Presentación en Madrid del Chicago Art Ensemble

El pasado viernes, en sesiones de tarde y noche, actuó en Madrid el Chicago Art Ensemble. A pesar de ser un grupo absolutamente desconocido en España, la sesión de noche estaba abarrotada de público, lo cual dio lugar a algunos incidentes de aquellos que parecen endémicos de los conciertos rock y trasladados en esta ocasión al jazz. Mientras la gente (con entrada o sin ella) se hacinaba frente a la única puerta, el servicio de orden tuvo a bien perder los estribos, en una muestra injustificable de nerviosismo y falta de profesionalidad.

El hecho de que uno de los ordenadores intentara agredir a un presunto cliente con el pie de hierro de un cenicero da que pensar.

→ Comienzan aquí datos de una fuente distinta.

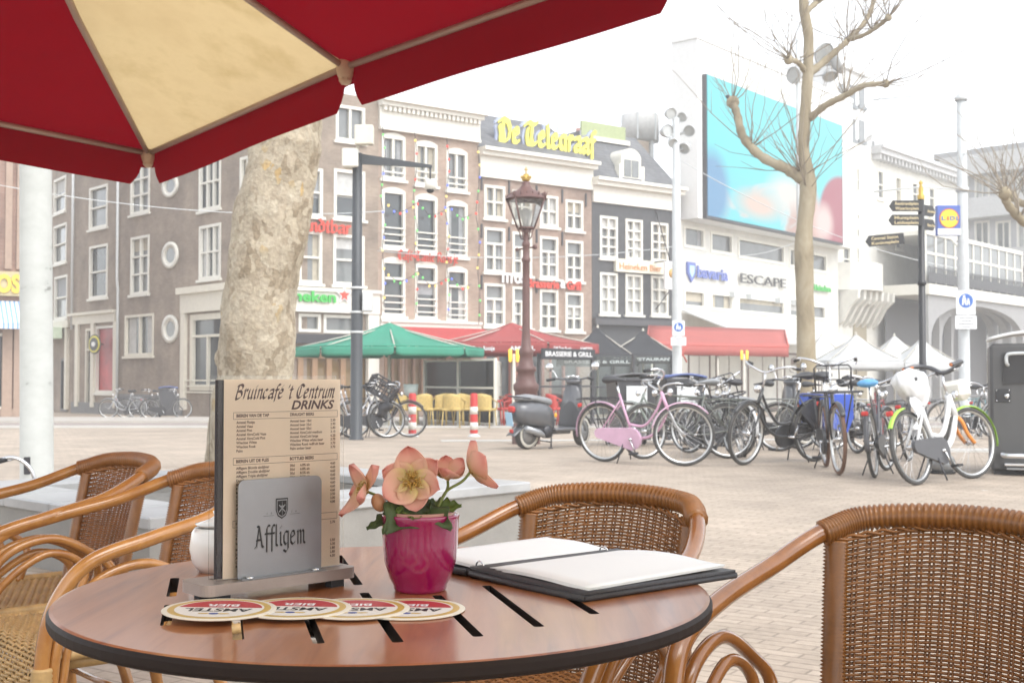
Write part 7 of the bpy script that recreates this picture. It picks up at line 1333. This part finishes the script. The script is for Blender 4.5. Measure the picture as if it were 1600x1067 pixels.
def petal(name, parent, Lp, Wp, Mx, cup, seed, twist=0.):
    rnd = random.Random(seed); m = MB(); nu, nv = 8, 10; k1, k2 = rnd.uniform(-.3, .3), rnd.uniform(0, 6)
    def fn(u, v):
        wd = Wp * math.sin(math.pi * min(1, .12 + .88 * v) ** .8) ** .62 * (1 if v < .98 else .8); a = (u - .5) * 2
        x = a * wd / 2; y = Lp * v; z = cup * Lp * (a * a * .35 * (1 - .3 * v) + .55 * v * v - .35 * v) + .035 * Lp * math.sin(4 * v + a * 3 + k2) + twist * a * v * Lp * .3
        return Mx @ Vector((x, y, z))
    m.grid(fn, nu, nv); o = m.build(name, pet_m, parent); at2 = o.data.attributes.new('along', 'FLOAT', 'POINT')
    for i, d in enumerate(at2.data): d.value = (i % (nv + 1)) / nv
    sd = o.modifiers.new('thickness', 'SOLIDIFY'); sd.thickness = .0005
    return o
def flower(c, dirv, size, spread, angs, seed, stems):
    z = Vector(dirv).normalized(); x = Vector((0, 0, 1)).cross(z); x = x.normalized() if x.length > .05 else Vector((1, 0, 0)); y = z.cross(x); B = Matrix((x, y, z)).transposed().to_4x4(); c = Vector(c)
    m = MB(); m.ball(c + z * size * .05, size * .13, (1, 1, .8), 10, 6); rnd = random.Random(seed)
    m2 = MB()
    for k in range(70):
        a = rnd.uniform(0, 6.283); t_ = rnd.uniform(.35, 1.15); d = (z * math.cos(t_) + (x * math.cos(a) + y * math.sin(a)) * math.sin(t_)); e_ = c + d * size * rnd.uniform(.22, .42); m2.bar(c, e_, size * .009, 4); m2.ball(e_, size * .028, (1, 1, 1), 5, 4)
    fo = m.build('flower_head', M('pistil', (.3, .17, .05), .7), fl); m2.build('stamens', stam, fo)
    for i, (a, ln, wd, sp) in enumerate(angs):
        T = Matrix.Translation(c) @ B @ Matrix.Rotation(R(a), 4, 'Z') @ Matrix.Translation((0, size * .06, .0005 * i)) @ Matrix.Rotation(R(90 - (spread + sp)), 4, 'X'); petal('petal', fo, size * ln, size * wd, T, .55, seed * 10 + i)
    m = MB(); m.tube(crv([c - z * .001] + [Vector(s) for s in stems], 6), [.0017] * (6 * len(stems)) + [.002], 7); m.build('stem', stem_m, fl)
def rel(px, py, Y): return at(px, py, Y) - fl.location
Y0 = 1.385
flower(rel(645, 752, Y0), (-.05, -.93, .22), .034, 84, ((8, 1.12, 1.15, 0), (-52, 1.0, 1.0, 4), (-108, .98, 1.05, -4), (-170, 1.02, 1.1, 2), (122, 1.08, 1.3, -6), (72, 1.0, 1.05, 8)), 3, [(.004, .004, .03), (.0, .0, .0)])
flower(rel(573, 768, Y0 + .005), (-.85, -.45, .1), .034, 66, ((15, 1.0, .95, 0), (100, .95, .8, 22), (-100, 1.0, .7, 0), (170, 1.1, .85, -10), (-45, 1.25, .55, 30)), 5, [(-.025, .0, .02), (-.005, .0, .0)])
flower(rel(736, 737, Y0 + .01), (.72, .30, .35), .033, 66, ((-15, 1.05, 1.25, 0), (65, 1.15, 1.1, 18), (-90, 1.05, 1.15, 0), (165, 1.0, .8, 0), (-150, .95, .9, 5)), 7, [rel(722, 752, Y0 + .01), rel(697, 768, Y0 + .01), rel(683, 795, Y0 + .008), (.006, .005, .0)])
flower(rel(700, 748, Y0 + .02), (.15, -.35, .9), .026, 50, ((0, 1.0, 1.2, 0), (72, 1.0, 1.2, 0), (144, 1.0, 1.2, 0), (216, 1.0, 1.2, 0), (288, 1.0, 1.2, 0)), 9, [rel(697, 768, Y0 + .015), (.008, .01, .0)])
m = MB(); p = rel(592, 785, Y0 - .005); m.ball(p, .0095, (.9, .8, 1.15), 12, 8, (0, R(-25), 0)); m.build('bud', bud_m, fl); m = MB(); m.tube(crv([p + Vector((.004, 0, -.008)), (-.02, 0, .012), (-.004, 0, 0)], 5), .0018, 6); m.build('stem', stem_m, fl)
def leaf(base, tip, width, up, lobes, mt, seed, droop=.25):
    base, tip = Vector(base), Vector(tip); d = tip - base; L = d.length; d.normalize(); up = Vector(up).normalized(); s = d.cross(up).normalized(); n = s.cross(d); m = MB(); rnd = random.Random(seed); ph = rnd.uniform(0, 6)
    def fn(u, v):
        a = (u - .5) * 2; wv = width * (math.sin(math.pi * min(.97, .06 + .94 * v) ** .7) ** .75); ed = 1 + .3 * abs(a) ** 3 * math.sin(lobes * v * math.pi * 2 + ph)
        return base + d * L * v + s * a * wv / 2 * ed + n * (.12 * width * abs(a) - droop * L * v * v + .05 * width * math.sin(9 * v + 4 * a))
    m.grid(fn, 10, 24); o = m.build('leaf', mt, fl); sd = o.modifiers.new('thickness', 'SOLIDIFY'); sd.thickness = .0006
leaf((-.0, -.004, .022), rel(600, 832, Y0 - .043), .046, (.1, -.75, .6), 2, leaf_m, 1, .05); leaf((-.01, 0, .016), rel(573, 822, Y0 - .012), .028, (-.2, -.6, .8), 5, leaf_m, 2, .1); leaf((.004, 0, .014), rel(722, 793, Y0 + .005), .026, (.2, -.7, .7), 5, leaf_l, 3, -.05); leaf((.0, -.004, .018), rel(704, 822, Y0 - .036), .034, (.3, -.8, .5), 2, leaf_m, 4, .1); leaf((.0, -.005, .01), rel(645, 812, Y0 - .036), .03, (0, -.6, .8), 3, leaf_l, 5, .0); leaf((.0, .006, .004), rel(640, 790, Y0 + .02), .03, (0, -.9, .4), 4, leaf_m, 6, .0); leaf((.0, .006, .004), rel(600, 795, Y0 + .03), .032, (0, -.9, .4), 4, leaf_m, 7, .0); leaf((.0, -.0, .012), rel(672, 800, Y0 - .01), .03, (.1, -.9, .4), 4, leaf_m, 8, .0); leaf((.0, -.0, .012), rel(618, 800, Y0 - .015), .034, (-.1, -.9, .4), 4, leaf_l, 9, .0)

# ================================================================== open menu folder
t = thing('menu_folder', 'open black leather menu folder with blank white pages', 'folder', (0, 0, .73))
leather = M('leather_black', (.035, .033, .036), .5, var=.2, vscale=80, bump=.25, bscale=400); page_m = M('page_white', (.8, .8, .78), .5, var=.02)
S1 = Vector((-.032, 1.505, 0)); S2 = Vector((.140, 1.645, 0)); uA = (S2 - S1); LL = uA.length; uA.normalize(); Fr = Vector((.072, 1.322, 0)); vA = (Fr - S1); vA -= uA * vA.dot(uA); WW = vA.length; vA.normalize()
def fp(a, b, z):
    b = b if b > 0 else b * .66
    return S1 + uA * a * LL + vA * b * WW + Vector((0, 0, z))
for sg in (1, -1):
    m = MB(); nn = 10
    m.grid(lambda u, v, sg=sg: fp(-.13 + 1.13 * u, sg * (.02 + 1.0 * v), .0055 + .004 * (1 - v) ** 3 * (1 if sg > 0 else .6)), 4, 10, thick=.0045); m.build('cover', leather, t)
    m = MB(); m.tube([fp(-.13, sg * 1.02, .0035), fp(1.0, sg * 1.02, .0032)], .0033, 8); m.tube([fp(-.13, sg * .03, .006), fp(-.13, sg * .5, .0035), fp(-.13, sg * 1.02, .0035)], .004, 8); m.tube([fp(1.0, sg * .03, .006), fp(1.0, sg * .5, .0035), fp(1.0, sg * 1.02, .0035)], .004, 8); m.build('padded_edge', leather, t)
    m = MB()
    for k in range(3): m.grid(lambda u, v, k=k, sg=sg: fp(-.07 + 1.02 * u + .006 * k, sg * (.05 + .93 * v), .0095 + .0012 * k + .006 * math.sin(math.pi * min(1, v * 1.15)) * (.5 + .5 * u) * (.5 if sg < 0 else 1) + .004 * u * v), 8, 10, thick=.0005)
    m.build('page', page_m, t)
m = MB(); m.tube([fp(-.13, 0, .0065), fp(1.0, 0, .0065)], .006, 8, flat=.7); m.build('spine', leather, t)
for a in (-.05, .9): m = MB(); m.tube([fp(a, .05 * math.cos(q), .009 + .009 * math.sin(q)) for q in [math.pi * i / 8 for i in range(9)]], .0011, 6); m.build('ring', steel, t)
# ================================================================== added parasol out of view, put here to shade the foreground
t = thing('added_shade_parasol', 'cream square parasol sheltering the café table from above', 'parasol', (.75, -.9, 0)); m = MB(); q = 1.9; A = Vector((0, 0, 2.95))
Cc = [Vector((-q, -q, 2.35)), Vector((q, -q, 2.35)), Vector((q, q, 2.35)), Vector((-q, q, 2.35))]
for i in range(4): m = MB(); m.grid(lambda u, v: A.lerp(Cc[i].lerp(Cc[(i + 1) % 4], u), v) - Vector((0, 0, .06 * math.sin(math.pi * v))), 8, 8); m.build('canopy_panel', cream_c, t)
m = MB(); m.lathe([(.3, 0), (.3, .08), (.04, .1), (.03, .12), (.03, 2.98), (0, 3.02)], 16); m.build('pole', MATS['tube_taupe'], t)
for c in Cc: m = MB(); m.bar(A - Vector((0, 0, .05)), c - Vector((0, 0, .02)), .013); m.build('rib', MATS['tube_taupe'], t)
# the air between here and the far side of the square
hz = MB(); hz.bb(-69, 109, -6.9, 124, -1.8, 26); o = hz.build('haze', bpy.data.materials.new('haze_air')); tag(o, kind='stuff')
hm = bpy.data.materials['haze_air']; hm.use_nodes = True; tn = hm.node_tree; tn.nodes.clear(); vo = tn.nodes.new('ShaderNodeVolumePrincipled'); vo.inputs['Density'].default_value = .0029; vo.inputs['Color'].default_value = (.97, .985, 1, 1); vo.inputs['Anisotropy'].default_value = .2; ou = tn.nodes.new('ShaderNodeOutputMaterial'); tn.links.new(vo.outputs[0], ou.inputs['Volume'])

Un servicio de orden que se comporta como matones de barrio en el peculiar convencimiento de que a ellos ni se les paga ni se les asegura para sufrir agresiones (verbales o físicas) no tiene sentido. Y no vale que los organizadores se escuden en aquello de que la gente es muy bestia. Ya se sabe, los hay brutos, pero la cosa puede resultar trágica cuando los encargados de mantener el orden se convierten en un foco de desorden y de tensión.Y es una lástima, porque quienes pudieron entrar, aunque algo mosqueados por los suceso! de la puerta, pudieron asistir a uno de los conciertos más asombrosos que se hayan dado en Madrid. Para empezar, resulta que el Art Ensemble ofreció dos recitales totalmente distintos en cada una de las dos sesiones, variando incluso el vestuario. En el de la noche, los músicos aparecieron inmersos en una cantidad imposible de instrumentos procedentes de todo tipo de culturas. El bajo, Malachi Favors, iba vestido de chino; el saxo, Joseph Jarman, parecía un cruce de payaso y de bachibuzuco (mercenario turco), mientras el batería Don Moye, resultaba inidentificable. Lester Bowie (trompeta) parecía un investigador con su bata blanca, y, finalmente, el también saxo, Roscoe Mitchell se lo hacía de exótico negro de ghetto (pantalones vaqueros y jersey de lana).

Y, además, la música. No había la menor duda de que lo que estaba haciendo aquella gente era free-jazz, improvisaciones continuas que de cuando en cuando se convertían en percusión africana, una tierna balada, un pasodoble o un rock and roll. Era inexplicable, era la creatividad desatada, pero llena de sentido, de un grupo de músicos fuera de serie capaces de utilizar toda su impedimenta instrumental para crear atmósferas risueñas o graves, dulces o áridas, pero, como en las buenas películas intensidad que rompían cualquier capacidad crítica para sumir al personal en una especie de asombro, de pasmo incontrolable frente a lo que se estaba produciendo allá arriba. Daba la impresión de que el Chicago Art Ensamble sabía con gran precisión cuál era su objetivo, pero como en las buenas películas de Harold Lloyd, ese objetivo, ese final, quedó también oculto, dejando a cada cual su libertad para sentir o comprender. Un sonido magnífico y espectacular, luces blancas, disfraces, música: una alucinante noche de «grande música negra» con un prólogo de brutalidad, y ya va siendo hora de acabar con semejantes comienzos.